Lutfi’yle iş konuşmam,o anlatmazsa bir şey sormam ,o da bir şey anlatmaz,beraberken dalgamızı geçeriz ve benim TFF yazılarımı okuyucularla aynı anda okur.
Zaten bu işlere gireli başka biri gibi oldu,bu işler zor ve Allah yardımcısı olsun!
Çoğu kez yazdıklarımdan dolayı arkadaşım olduğu için TFF’de zor durumda kaldı.
Bir defa bile hissettirmedi bana!
Aslan Lutfi!
Bu dört!
Mesela Hiddink olayı..
Ben de herkesle beraber öğrendim, istesem Lutfi’nin öğrendiği gün öğrenirdim ,yazardım.
Sorsam söyler miydi?
Evet!
Yazsam bir daha bir şey sorabilir miydim?
Hayır!
Ben yazsam diğer medyacılarla bu yüzden problem yaşar mıydı?
Evet!
Kırılır mıydı bana?
Evet!
Değer miydi?
Hayır!
Bu beş!
Ve memleketi mi kurtarıyoruz, altı üstü ‘Hiddink geliyor-gelmiyor’, herkesten önce yazsam ne olur, yazmasam ne olur?
Bu altı!
Gazetecilik önemlidir de, daha önemli şeyler de vardır hayatta.
Bu yedi!
Mesela Seten benden çok yemek yemiştir Lutfi ile TFF Başkanvekili olduktan sonra.

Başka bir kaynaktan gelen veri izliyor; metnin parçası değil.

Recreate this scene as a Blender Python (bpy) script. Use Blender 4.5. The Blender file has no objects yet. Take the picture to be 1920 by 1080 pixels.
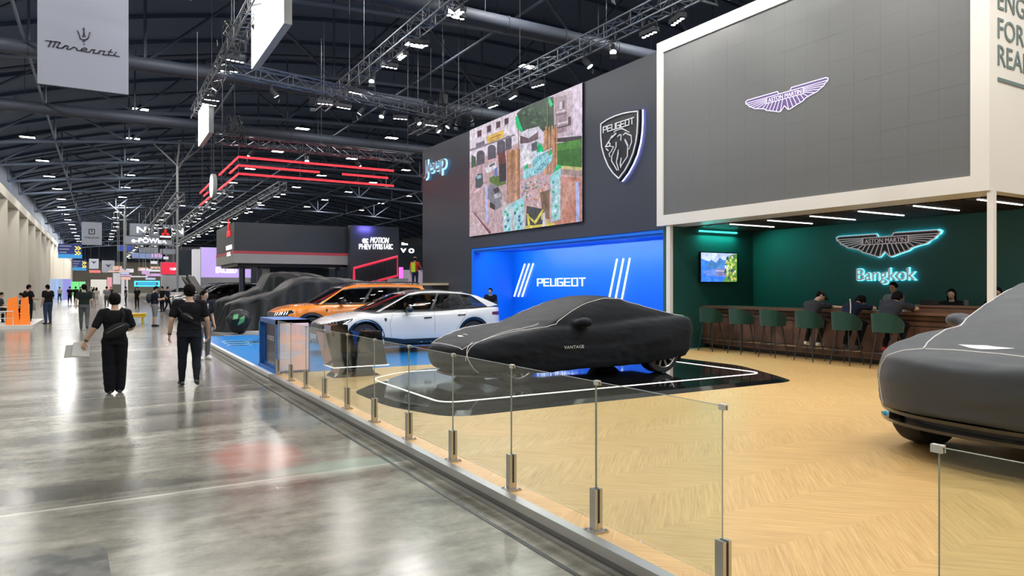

Daha çok konuşmuştur ,daha çok görmüştür onu.
Bu normal bir durum mudur?
Hayır!
Bu durumun oluşmasında Lutfi’nin de payı var mıdır?
Vardır!
Bu sekiz!
Ben Seten’in yerinde olsam,dostum Özgener’in başında olduğu TFF’nin dergisindeki alt tarafı bir röportajı TFF’den önce yayınlayarak dostumu zor durumda bırakmazdım.
Bu dokuz!
Röportaj açık kalan bir pencereden uçarak masama gelse bile...
Bu 10!
***
TFF de herkes köstebek durumunda şimdi!
En başta da dostu TFF Başkanı...
Üstelik Seten is Seten ve bu röportaja hiç mi hiç ihtiyacı yok!
Boyu mu uzadı, eni mi ?
Ve yakın dostuna bu yüzden sulanan sulanana...
***
Değdi mi?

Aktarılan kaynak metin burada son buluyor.